Since forming in 1985 Vezhlivy Otkaz have released eight albums, Geranium being the seventh, with Geese And Swans being their latest back in 2010. It is apparent from the lengthy text that there is much in depth analysis of this band back home, particularly where the lyrics are concerned. The text includes a discussion between lyricist Grigory Dashevsky and a previous occupant of the resident poet position Arkady Semenov. The discussion is a lengthy intellectual dissecting of Dashevsky’s lyrics to Closet, a song that seems to me to be about a man unable to make a proposal to his girl without feeling comfortable in the right suit and at the right time. According to the notes Dashevsky’s lyrics to Closet and Pizza “left a large proportion of the public perplexed to say the least”. They take these things rather seriously in the Motherland it seems.
This rarefied brainiac atmosphere is thankfully lost in translation, for following a lyric sung in Russian while reading the English translation is not the most natural way to appreciate any piece of music. This has the outcome that this mere intellectual peasant can enjoy the music for what it is, which is an odd but charming collision between traditional and modern jazz and Russian ethnic folk, with an avant instinct at its heart. Imagine a Dixieland jazz band that evolved in isolation in an art loft in Moscow in 1923, then suddenly being transported to the 21st century and you might be a fraction of the way there.

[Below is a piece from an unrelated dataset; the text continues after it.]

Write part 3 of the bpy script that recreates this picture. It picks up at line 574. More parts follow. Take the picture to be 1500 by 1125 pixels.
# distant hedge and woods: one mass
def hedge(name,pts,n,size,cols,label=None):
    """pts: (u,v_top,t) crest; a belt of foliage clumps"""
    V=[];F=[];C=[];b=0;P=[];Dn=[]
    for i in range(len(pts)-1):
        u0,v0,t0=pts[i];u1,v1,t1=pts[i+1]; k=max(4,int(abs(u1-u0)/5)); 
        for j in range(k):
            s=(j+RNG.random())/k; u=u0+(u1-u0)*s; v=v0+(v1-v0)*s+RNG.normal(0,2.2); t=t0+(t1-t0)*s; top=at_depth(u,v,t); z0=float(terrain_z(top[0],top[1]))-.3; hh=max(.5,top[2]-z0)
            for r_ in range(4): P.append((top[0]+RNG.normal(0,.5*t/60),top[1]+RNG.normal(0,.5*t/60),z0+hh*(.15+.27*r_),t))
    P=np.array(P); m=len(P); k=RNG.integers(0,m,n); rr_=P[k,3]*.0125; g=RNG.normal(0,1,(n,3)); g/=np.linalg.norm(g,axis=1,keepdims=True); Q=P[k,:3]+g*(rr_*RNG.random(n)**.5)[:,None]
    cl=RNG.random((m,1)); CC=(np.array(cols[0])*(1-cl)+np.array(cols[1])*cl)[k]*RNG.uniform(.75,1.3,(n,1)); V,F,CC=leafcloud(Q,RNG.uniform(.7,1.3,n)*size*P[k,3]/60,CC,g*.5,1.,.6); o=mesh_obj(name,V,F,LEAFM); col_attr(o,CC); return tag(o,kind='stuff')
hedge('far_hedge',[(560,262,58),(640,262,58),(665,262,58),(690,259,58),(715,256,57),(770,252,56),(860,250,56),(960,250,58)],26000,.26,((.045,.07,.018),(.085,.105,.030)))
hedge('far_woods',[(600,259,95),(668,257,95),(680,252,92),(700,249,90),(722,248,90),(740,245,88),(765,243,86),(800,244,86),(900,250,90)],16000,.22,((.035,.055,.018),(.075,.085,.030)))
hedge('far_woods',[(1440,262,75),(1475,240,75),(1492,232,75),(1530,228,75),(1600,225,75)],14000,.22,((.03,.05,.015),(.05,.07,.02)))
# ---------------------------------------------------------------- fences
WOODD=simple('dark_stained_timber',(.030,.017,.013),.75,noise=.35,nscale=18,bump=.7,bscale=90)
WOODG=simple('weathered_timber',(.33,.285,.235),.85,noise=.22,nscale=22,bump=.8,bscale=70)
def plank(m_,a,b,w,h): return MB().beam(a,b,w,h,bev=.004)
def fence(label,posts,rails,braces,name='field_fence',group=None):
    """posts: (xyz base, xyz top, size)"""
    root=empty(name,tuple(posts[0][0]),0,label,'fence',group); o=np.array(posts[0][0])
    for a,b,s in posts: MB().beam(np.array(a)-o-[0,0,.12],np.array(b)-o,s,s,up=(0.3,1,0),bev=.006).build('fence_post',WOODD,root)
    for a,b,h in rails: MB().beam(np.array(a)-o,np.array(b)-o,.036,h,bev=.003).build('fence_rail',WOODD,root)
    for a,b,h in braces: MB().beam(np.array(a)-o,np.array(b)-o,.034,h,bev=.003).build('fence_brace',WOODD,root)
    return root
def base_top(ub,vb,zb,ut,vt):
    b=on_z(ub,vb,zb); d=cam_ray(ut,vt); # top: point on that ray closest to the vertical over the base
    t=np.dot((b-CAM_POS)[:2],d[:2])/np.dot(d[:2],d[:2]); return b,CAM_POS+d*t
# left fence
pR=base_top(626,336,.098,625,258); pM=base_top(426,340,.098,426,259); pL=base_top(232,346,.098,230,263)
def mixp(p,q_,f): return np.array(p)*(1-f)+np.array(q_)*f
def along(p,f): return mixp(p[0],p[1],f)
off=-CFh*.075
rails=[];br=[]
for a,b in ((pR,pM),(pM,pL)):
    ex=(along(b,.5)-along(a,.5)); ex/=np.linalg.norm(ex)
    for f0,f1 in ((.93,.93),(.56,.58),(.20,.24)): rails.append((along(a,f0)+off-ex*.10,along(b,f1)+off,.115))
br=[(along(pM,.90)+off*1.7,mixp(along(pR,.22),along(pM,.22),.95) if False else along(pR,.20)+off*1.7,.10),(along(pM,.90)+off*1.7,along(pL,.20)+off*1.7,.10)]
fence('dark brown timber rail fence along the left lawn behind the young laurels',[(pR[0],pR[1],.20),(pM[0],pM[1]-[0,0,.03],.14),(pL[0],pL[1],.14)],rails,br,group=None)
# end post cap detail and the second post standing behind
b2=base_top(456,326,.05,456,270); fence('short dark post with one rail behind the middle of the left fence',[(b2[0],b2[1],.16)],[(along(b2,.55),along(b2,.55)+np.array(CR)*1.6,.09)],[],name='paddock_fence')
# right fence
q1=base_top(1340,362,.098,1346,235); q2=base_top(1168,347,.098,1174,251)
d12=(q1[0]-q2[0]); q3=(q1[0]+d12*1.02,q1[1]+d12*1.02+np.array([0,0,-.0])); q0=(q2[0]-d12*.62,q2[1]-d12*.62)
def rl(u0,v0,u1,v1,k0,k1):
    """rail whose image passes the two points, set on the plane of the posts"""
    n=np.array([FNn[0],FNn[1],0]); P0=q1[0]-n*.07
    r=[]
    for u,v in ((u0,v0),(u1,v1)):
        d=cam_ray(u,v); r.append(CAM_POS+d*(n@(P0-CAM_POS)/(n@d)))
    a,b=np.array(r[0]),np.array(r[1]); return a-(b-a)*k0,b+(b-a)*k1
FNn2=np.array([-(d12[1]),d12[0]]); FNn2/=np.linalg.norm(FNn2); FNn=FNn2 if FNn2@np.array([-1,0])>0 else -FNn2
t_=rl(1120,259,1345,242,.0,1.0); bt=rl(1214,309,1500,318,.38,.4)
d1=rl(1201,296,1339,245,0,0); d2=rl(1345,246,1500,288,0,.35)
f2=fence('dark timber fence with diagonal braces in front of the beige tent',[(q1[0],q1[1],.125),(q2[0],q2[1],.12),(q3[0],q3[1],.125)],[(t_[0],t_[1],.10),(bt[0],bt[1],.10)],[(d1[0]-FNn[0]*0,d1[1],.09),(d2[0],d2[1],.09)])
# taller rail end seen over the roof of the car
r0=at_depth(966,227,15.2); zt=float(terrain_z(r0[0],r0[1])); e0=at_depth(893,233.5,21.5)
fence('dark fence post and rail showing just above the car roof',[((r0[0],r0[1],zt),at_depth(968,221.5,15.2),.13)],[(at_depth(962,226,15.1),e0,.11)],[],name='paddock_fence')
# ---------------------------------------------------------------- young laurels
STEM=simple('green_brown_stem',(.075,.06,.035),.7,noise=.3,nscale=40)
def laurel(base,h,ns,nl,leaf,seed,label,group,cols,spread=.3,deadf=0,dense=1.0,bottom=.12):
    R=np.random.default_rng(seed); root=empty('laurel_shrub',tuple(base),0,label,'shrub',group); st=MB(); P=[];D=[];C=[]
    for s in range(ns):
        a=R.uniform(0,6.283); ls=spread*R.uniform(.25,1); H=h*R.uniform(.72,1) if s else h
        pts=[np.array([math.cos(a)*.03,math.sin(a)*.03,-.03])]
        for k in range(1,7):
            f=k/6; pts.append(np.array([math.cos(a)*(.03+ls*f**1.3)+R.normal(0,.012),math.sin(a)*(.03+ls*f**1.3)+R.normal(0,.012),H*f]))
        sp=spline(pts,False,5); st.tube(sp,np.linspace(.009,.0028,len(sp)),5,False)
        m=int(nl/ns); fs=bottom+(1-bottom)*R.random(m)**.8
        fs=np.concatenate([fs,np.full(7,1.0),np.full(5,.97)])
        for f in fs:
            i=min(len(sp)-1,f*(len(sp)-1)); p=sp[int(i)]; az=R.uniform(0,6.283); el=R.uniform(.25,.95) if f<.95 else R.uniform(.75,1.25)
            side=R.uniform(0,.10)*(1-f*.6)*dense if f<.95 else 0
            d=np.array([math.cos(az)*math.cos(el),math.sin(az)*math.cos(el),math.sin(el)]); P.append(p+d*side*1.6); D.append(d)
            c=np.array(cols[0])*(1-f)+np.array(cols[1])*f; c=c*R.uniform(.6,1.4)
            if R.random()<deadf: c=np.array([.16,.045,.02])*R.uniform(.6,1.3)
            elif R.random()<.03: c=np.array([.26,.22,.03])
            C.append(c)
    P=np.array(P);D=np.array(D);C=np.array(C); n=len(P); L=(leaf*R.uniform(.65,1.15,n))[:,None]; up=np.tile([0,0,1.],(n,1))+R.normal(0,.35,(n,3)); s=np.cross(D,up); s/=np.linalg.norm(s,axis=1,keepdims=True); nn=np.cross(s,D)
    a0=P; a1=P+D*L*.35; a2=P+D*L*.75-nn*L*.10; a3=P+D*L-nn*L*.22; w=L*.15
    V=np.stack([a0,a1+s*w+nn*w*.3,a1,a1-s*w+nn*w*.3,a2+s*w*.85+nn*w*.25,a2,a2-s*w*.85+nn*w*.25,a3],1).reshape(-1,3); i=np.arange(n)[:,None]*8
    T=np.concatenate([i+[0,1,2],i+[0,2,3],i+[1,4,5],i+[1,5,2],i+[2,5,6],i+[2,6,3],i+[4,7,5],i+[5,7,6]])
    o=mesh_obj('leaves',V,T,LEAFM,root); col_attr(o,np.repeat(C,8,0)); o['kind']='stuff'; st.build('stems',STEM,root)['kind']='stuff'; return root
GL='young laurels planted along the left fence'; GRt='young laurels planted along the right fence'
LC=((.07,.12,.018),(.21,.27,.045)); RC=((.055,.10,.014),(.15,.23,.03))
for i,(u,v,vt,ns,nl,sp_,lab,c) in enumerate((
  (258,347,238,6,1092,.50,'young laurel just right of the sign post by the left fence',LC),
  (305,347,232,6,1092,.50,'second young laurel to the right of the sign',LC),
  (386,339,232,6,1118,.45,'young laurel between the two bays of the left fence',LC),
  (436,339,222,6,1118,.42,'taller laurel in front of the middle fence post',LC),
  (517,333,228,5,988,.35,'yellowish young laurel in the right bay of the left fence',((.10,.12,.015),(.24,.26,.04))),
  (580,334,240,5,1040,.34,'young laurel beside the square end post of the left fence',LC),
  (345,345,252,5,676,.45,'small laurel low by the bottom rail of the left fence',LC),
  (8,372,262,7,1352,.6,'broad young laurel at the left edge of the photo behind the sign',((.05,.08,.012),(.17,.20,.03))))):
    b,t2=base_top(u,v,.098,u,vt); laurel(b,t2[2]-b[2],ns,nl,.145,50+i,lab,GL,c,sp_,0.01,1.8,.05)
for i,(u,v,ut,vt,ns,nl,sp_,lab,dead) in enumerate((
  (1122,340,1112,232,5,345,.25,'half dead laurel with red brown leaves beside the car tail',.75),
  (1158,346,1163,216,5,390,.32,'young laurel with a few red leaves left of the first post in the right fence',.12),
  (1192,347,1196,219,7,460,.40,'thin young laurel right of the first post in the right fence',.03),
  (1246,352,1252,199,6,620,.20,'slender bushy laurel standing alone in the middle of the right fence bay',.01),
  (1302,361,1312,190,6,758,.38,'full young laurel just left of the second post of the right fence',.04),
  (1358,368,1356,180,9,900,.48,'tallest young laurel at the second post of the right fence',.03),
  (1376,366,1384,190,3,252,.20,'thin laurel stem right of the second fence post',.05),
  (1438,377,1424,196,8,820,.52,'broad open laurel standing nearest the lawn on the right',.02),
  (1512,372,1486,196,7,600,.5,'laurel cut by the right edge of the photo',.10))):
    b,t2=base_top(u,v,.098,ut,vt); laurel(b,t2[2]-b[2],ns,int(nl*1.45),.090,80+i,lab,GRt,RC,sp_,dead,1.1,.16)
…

The music is complicated, you wouldn’t expect anything else, with complex time signatures and precisely, almost mathematically interwoven ensemble playing.
Looser jazz blowing, but not what I would call “free jazz” shows up in On the move!, and the following Closet weaves the folk influence seamlessly into the fabric. On Marina And A Bear some contrapuntal ultra –fast picking of acoustic guitar and bass cleverly rub shoulders with a juxtaposing languid beat, eventually joined by the sax, and some fine top line from the trumpet. The tune is a quite dizzying construct when you pick it apart, but as a complete entity it has a lightness of touch that prevents it giving the impression of being difficult for its own sake, although it does seem a little arid in places.
Much the same can be said of the entire album, and this applies as much to the slower songs that counter the allegrissimo elsewhere. The ballad To Writer is a case in point, a wistful tribute to Leo Tolstoy with typically slightly surreal lyrics, alluding to his flight from his eventual executors.
Flight To Egypt uses Russian folk tradition and one can envisage high kicking Cossacks, arms folded and raising a dust storm. The lyrics to this one, in their entirety are:
“Where? What? Me? Kill ‘em all”
Make of that what you will!
The DVD features three sets; the first from a TV show in 2006, the second is a set from Mayakovsky State Museum from 1998, and lastly a set from the Bednye Lyudi Club from 1999, all featuring songs from Geranium.
The TV set brings the songs to life; opener is the much debated Closet – it’s about insecurity, get over it! – becoming a living thing away from the more antiseptic confines of the studio. The track Paroxysm starts life as a very odd take on blues and morphs into an avant mini operetta; very strange indeed!
It emerges from these live videos that acoustic guitarist and singer Roman Suslov is the focal point. Choosing to remain seated for most of the time, he plays his acoustic as if it were an electric, which rather begs the obvious question. I can imagine him busking, so maybe there’s the answer. Roman has a strong voice; his well enunciated baritone would leave no doubt as to what he is singing; if you understand Russian, that is!
At over two hours, the DVD is a more than adequate bonus to a strange album. Sadly I cannot see Geranium having much appeal outside its home territory for it has a hermetically sealed quality about it that makes it hard for outsiders to find a way in. The way Vezhlivy Otkaz use their native language and musical roots and combine them with jazz stylings reminds me of Deutschrockers Floh De Colgne, with whom I had similar problems on the approachability front. Being a big D-Rock fan I devoured most of what I could find back in the day, and Floh De Cologne were one band who fell by the wayside, and I can see Vezhlivy Otkaz suffering a similar fate. One for the chin-strokers!